Siyasi irade; seçim yaklaştıkça işçinin, memurun ve emeklinin aylık ile maaşlarının iyileştirilmesine yönelik kesenin ağzını iyiden iyiye açtı.
EYT’lilere ilişkin düzenlemenin hayata geçirilmesi, asgari ücretliye yüzde 54.5, memur ve emekliye yüzde 30 zam verilmesi dar ve sabit gelirli kitleyi hoşnut etmeye ilişkin hamlelerdi. Temmuzda çıkarılan 3600 ek gösterge yasasının bu ayın 15’inden itibaren uygulanmasıyla milyonlarca memur ve memur emeklisinin maaşlarında, emekli ikramiyelerinde göreceli artış olacak.
Cumhurbaşkanı Erdoğan, gerekirse önümüzdeki günlerde asgari ücret, maaş ve aylıklara yeniden zam yapılacağı sinyali vererek, kapıyı aralık bıraktı. Kuşkusuz hükümetin emekçi ve emekliye cömert davranmasında mayıs ayında yapılması beklenen seçimlerin etkisi var. Seçim söz konusu olunca önceki yıllarda yüzde 5-10 gibi yaşamın gerçekleriyle örtüşmeyen artışlara layık görülen milyonlarca gariban bir anda hatırlanıyor.
Hükümetin keseyi açmasına karşın memur sendikaları ve kamu çalışanları yüzde 30 zammı yetersiz buluyor. Maaşların en az TÜİK’in açıkladığı yüzde 64. 27 orandaki yıllık enflasyon kadar artırılması gerektiğini belirten memur sendikaları, yüzde 30’a tepki olarak 12 Ocak’ta iş bırakacak.

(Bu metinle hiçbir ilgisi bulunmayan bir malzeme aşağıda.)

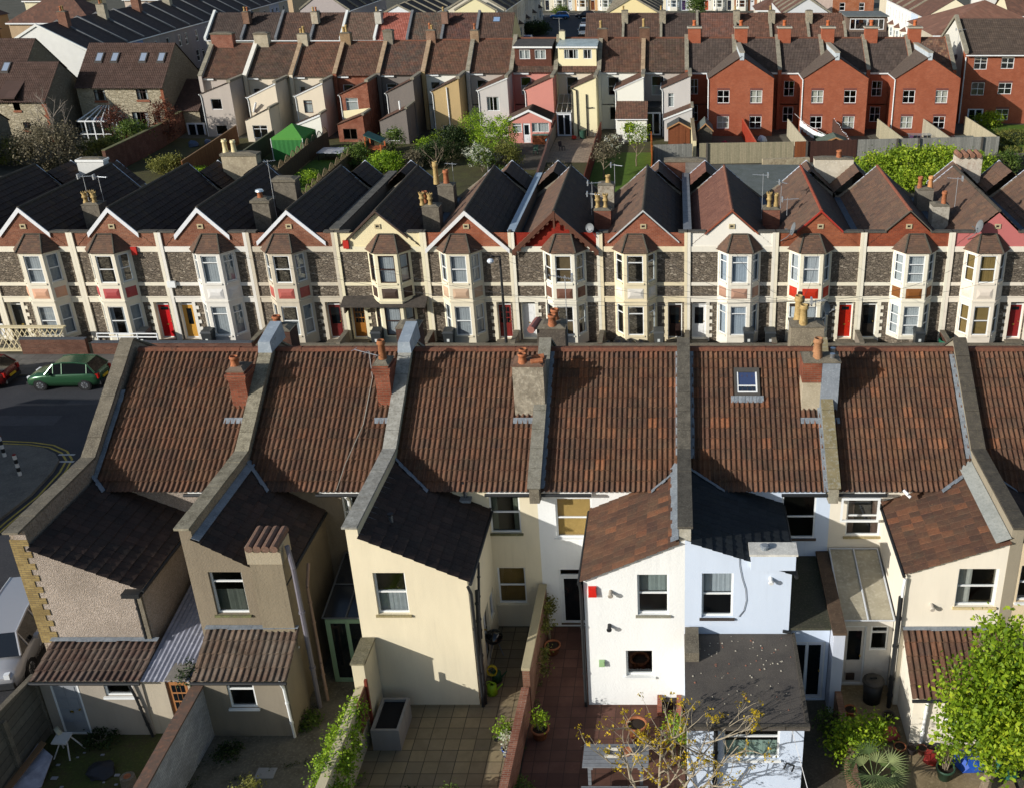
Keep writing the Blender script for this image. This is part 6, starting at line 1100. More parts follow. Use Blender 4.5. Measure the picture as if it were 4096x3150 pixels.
door(r, F, *ws[5], 'c8ccd0', .05, 'french', o=o)
V = Vector((0, dep / 2 + .3, (zr - ze) * (dep / 2 + .3) / (dep / 2))); roofmesh('roof', r, o, [dict(P0=(x0 + .2, y - .3, ze - .1), U=(1, 0, 0), V=V, Wd=x1 - x0 - .2, L=V.length, mat_i=0, roll=.24, course=.34, amp=.025, lift=.025), dict(P0=(x1, y + dep + .3, ze - .1), U=(-1, 0, 0), V=(0, -V.y, V.z), Wd=x1 - x0 - .2, L=V.length, mat_i=0, roll=.24, course=.34, amp=.025, lift=.025)], [tiles(['4d423a', '443a34', '564a41'], .15, 8, '4c463e', None)])
k = MB(o); gutter(r, o, (x0, y - .35, ze - .12), (x1, y - .35, ze - .12), WHITE(), .07); pipe(r, o, [(x0 + .1, y - .1, ze - .3), (x0 + .1, y - .1, 0)], WHITE(), .07)
for a, b in (((y - .35, ze + .1), (y + dep / 2, zr + .15)), ((y + dep / 2, zr + .15), (y + dep, ze + .1))): k.prism([(x0 - .15, a[0], a[1]), (x0 - .15, b[0], b[1]), (x0 - .15, b[0], b[1] + .35), (x0 - .15, a[0], a[1] + .35)], (.4, 0, 0), mottled('8a8474', '6c675a', 'a39c88', 2, 10))
k.build('coping', r); aerial(r, o, (x0 - .3, y + 2.5, 6.5), 3.2, (.9, .2, 0), 1.2, 9); dish(r, o, (x0 - .5, y + 2.2, 6.6), (-1, -.3, .3), .45)
k = MB(o); F2 = Fr((0, 118.002, 0)); k.box(39.2, 117.9, -.5, 42, 117.99, 2.4, plain('2a1a16', .9)); k.build('passage', r)
# ================================================================ GROUND, STREET, NEAR YARDS
def sheet(name, pts, z, m, kind='structure', thick=0.):
    c = Vector((sum(p[0] for p in pts) / len(pts), sum(p[1] for p in pts) / len(pts), z)); mb = MB(c)
    if thick: mb.prism([(p[0], p[1], z - thick) for p in pts], (0, 0, thick), m)
    else: mb.face([(p[0], p[1], z) for p in pts], m)
    return single(name, mb, kind=kind)
ASPH = lambda: mottled('3a3b3e', '313236', '4a4a4b', .5, 30, .85, .004, .2)
PAVE = lambda: mottled('6b675f', '57544e', '7b776e', 1.2, 14)
DIRT = lambda: mottled('4a453a', '3a362d', '625c4e', 1.5, 9, .95, .03)
LAWN = lambda: mottled('4f6a22', '3d5220', '6b8230', 2, 26, .9, .02)
GRASSD = lambda: mottled('3f4a24', '4a4230', '55602c', 1.2, 12, .95, .03)
g = MB(); g.face([(-900, -60, -.06), (900, -60, -.06), (900, 1600, -.06), (-900, 1600, -.06)], mottled('56534a', '47463c', '66645a', .3, 3)); single('ground', g, kind='structure')
sheet('road', [(-120, 40.4), (60, 40.4), (60, 50.2), (-120, 50.2)], -.02, ASPH()); sheet('side_road', [(-27.6, 10), (-20.1, 10), (-20.1, 40.5), (-27.6, 40.5)], -.024, ASPH())
sheet('pavement', [(-120, 50.2), (60, 50.2), (60, 52.9), (-120, 52.9)], .1, slabs('6d6a64', '605d58', '45423d', .9, .6, .5), thick=.14)
sheet('pavement', [(-19.3, 38), (60, 38), (60, 40.3), (-19.3, 40.3)], .1, slabs('6d6a64', '605d58', '45423d', .9, .6, .5), thick=.14); sheet('pavement', [(-20.0, 24), (-19.25, 24), (-19.25, 40.3), (-20.0, 40.3)], .1, PAVE(), thick=.14)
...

Birleşik Kamu-İş, Hak-Sen, BASK, Çalışan-Sen, Şehit Gazi-Sen, Yurt-Sen ve Anadolu-Sen’den oluşan Kamu Konfederasyonları Platformu üyesi memurlar, beş temel talepleri hayata geçirilinceye dek protestolarını sürdürecek.
7 konfederasyondan oluşan Kamu Konfederasyonları Platformu’nun talepleri şunlar;
“Her ay enflasyon farkı maaşlara seyyanen eklensin. Kamu çalışanları ve emeklilere insanca yaşayabileceği hayat standardı sağlansın. Kamu çalışanlarına en az yoksulluk sınırının üzerinde ücret verilsin. Kamu çalışanlarının gelir vergisi dilimi yüzde 15’te sabitlensin. 707 liralık toplu sözleşme ikramiyesinden yararlanmak için getirilen hizmet kollarındaki yüzde 2 barajı kaldırılsın. Kamu çalışanlarına ücretsiz, kreş, ulaşım, yol, yemek, kira yardımı ve fazladan çalıştığı her saat için ek mesai ücreti verilsin.”
Sendikalar, en düşük emekli aylığının asgari ücretin üzerine, en düşük memur maaşının da 25-26 bin lira bandında olan yoksulluk sınırının üzerine çıkarılmasını istiyor.
Platform, hükümet ile yürütülen toplu sözleşme görüşmelerine katılan Memur-Sen ve Türkiye Kamu-Sen dışındaki diğer sendikaları kendilerine destek vermeye çağırdı.
Memur ve emeklinin en büyük kaygısı kaşıkla verilen yüzde 30 zammın vergi ve çeşitli ürünlere gelen yüksek artıştan ötürü kepçeyle geri alınacak olması. Asgari ücretliye, memura ve emekliye yapılan artışın ardından temel tüketim maddelerine ivedilikle yansıtılan yüksek zam konfederasyonları doğruluyor. Gariban kitlenin yeni ücreti eline geçmeden her şeye zam yağmuru başladı.
Zincir marketlerin, siyasi iradenin “ fiyatları artırmayın” uyarısının ardından bir ay süreyle fiyatları sabitlemesi yerinde tutum. Ancak, bir ay sonra ne olacak?